= Given task =
Only lines holding the word "scene" should be copied from the material.

= Data =
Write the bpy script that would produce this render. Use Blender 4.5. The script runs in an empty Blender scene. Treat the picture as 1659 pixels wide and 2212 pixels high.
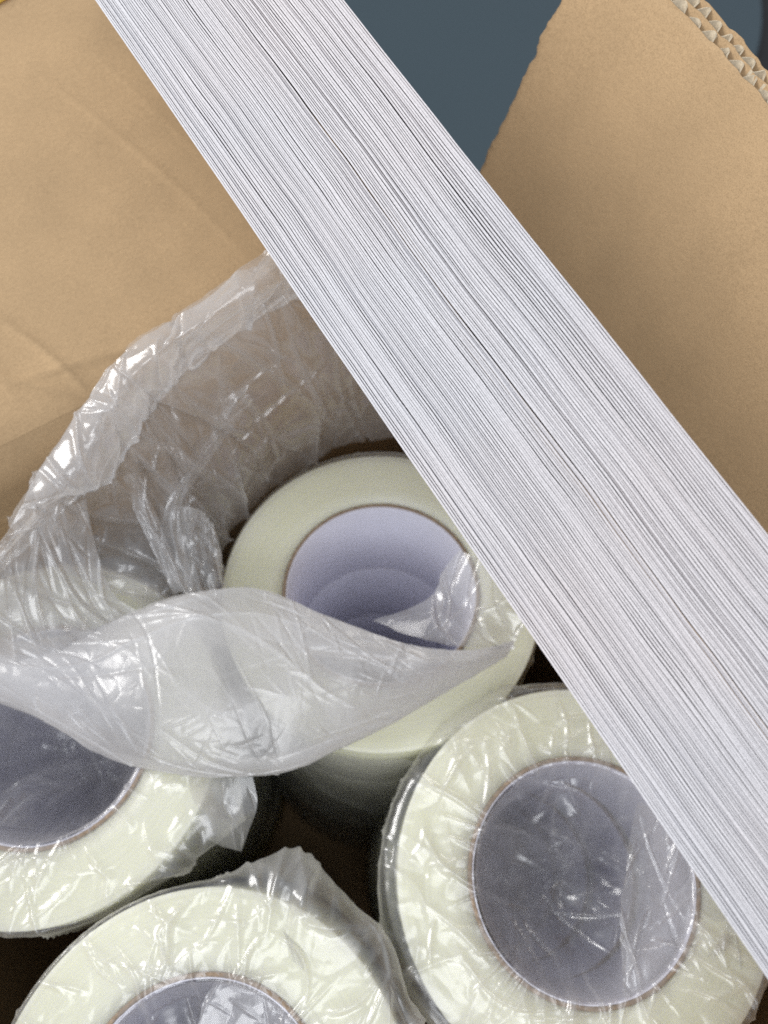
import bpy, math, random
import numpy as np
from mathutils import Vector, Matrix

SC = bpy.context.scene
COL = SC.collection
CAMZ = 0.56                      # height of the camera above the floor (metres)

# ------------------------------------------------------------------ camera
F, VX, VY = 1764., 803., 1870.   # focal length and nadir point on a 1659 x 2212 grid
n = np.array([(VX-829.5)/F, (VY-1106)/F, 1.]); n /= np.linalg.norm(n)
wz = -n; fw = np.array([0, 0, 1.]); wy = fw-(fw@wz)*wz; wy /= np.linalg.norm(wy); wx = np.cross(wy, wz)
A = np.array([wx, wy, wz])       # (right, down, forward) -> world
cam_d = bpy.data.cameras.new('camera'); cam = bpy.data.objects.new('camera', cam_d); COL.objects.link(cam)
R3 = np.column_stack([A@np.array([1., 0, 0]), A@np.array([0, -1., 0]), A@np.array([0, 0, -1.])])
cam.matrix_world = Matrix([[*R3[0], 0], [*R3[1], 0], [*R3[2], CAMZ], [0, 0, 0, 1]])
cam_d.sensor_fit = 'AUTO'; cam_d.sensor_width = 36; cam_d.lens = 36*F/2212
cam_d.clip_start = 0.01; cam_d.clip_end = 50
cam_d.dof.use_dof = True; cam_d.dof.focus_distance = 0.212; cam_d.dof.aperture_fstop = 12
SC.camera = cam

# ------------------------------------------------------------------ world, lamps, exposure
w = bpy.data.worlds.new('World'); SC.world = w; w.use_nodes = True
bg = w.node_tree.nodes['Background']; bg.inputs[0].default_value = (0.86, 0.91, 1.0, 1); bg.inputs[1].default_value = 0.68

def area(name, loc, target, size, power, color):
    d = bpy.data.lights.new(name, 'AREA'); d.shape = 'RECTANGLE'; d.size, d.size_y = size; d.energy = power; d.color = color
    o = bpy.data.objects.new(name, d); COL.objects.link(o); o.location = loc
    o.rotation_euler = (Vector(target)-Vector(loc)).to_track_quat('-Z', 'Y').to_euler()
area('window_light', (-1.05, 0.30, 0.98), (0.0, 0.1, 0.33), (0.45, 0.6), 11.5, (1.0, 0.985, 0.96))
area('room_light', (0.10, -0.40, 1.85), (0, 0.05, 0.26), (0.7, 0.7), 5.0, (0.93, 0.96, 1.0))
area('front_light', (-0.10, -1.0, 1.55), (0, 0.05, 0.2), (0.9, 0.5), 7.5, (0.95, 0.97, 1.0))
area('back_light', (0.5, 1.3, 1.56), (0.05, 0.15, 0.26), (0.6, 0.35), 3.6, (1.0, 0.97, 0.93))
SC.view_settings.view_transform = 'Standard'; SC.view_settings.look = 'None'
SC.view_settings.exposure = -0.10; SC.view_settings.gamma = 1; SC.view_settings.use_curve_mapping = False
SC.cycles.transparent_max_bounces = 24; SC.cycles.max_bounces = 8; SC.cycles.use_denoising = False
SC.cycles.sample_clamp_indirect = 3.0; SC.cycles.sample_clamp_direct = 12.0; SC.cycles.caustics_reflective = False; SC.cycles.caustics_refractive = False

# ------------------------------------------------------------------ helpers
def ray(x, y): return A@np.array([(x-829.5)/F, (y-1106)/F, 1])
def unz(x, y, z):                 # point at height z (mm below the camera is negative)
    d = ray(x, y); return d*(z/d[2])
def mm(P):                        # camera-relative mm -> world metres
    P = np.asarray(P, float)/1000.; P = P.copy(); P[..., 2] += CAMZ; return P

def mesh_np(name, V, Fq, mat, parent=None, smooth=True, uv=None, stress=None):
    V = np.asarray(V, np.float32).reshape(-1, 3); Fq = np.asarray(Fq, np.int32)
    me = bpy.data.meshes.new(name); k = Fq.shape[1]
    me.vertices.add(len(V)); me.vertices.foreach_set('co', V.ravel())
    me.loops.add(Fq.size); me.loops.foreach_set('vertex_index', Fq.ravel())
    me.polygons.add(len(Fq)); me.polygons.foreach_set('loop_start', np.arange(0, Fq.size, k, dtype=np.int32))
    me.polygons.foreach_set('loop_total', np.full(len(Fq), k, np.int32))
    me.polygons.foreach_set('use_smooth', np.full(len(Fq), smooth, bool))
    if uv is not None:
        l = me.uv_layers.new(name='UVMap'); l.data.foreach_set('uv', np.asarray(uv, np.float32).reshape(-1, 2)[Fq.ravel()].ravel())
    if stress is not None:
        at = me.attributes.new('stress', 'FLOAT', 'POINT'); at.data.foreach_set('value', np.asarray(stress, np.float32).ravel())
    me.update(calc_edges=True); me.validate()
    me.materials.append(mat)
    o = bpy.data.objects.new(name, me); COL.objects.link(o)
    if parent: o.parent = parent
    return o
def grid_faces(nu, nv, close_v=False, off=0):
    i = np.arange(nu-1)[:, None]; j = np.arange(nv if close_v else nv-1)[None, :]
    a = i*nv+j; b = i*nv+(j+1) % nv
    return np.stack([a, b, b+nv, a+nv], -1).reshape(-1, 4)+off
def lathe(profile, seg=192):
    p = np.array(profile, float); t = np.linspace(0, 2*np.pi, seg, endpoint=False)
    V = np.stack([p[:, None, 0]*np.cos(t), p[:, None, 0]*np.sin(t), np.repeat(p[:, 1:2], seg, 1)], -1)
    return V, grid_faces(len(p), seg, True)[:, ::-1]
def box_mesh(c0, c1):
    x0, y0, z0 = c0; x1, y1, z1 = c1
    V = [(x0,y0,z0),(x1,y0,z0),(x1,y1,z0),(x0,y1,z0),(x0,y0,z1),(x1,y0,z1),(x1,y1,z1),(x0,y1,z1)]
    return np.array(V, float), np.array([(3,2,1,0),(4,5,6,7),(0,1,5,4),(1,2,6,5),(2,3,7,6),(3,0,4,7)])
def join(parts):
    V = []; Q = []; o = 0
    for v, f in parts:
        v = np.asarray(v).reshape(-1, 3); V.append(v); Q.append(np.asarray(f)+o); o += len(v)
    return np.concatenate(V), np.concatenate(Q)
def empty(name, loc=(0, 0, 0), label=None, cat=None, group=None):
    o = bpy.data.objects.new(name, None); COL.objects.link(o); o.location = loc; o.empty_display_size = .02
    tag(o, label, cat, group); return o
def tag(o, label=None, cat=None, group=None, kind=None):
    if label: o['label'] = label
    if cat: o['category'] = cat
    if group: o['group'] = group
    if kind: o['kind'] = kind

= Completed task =
Write the bpy script that would produce this render. Use Blender 4.5. The script runs in an empty Blender scene. Treat the picture as 1659 pixels wide and 2212 pixels high.
SC = bpy.context.scene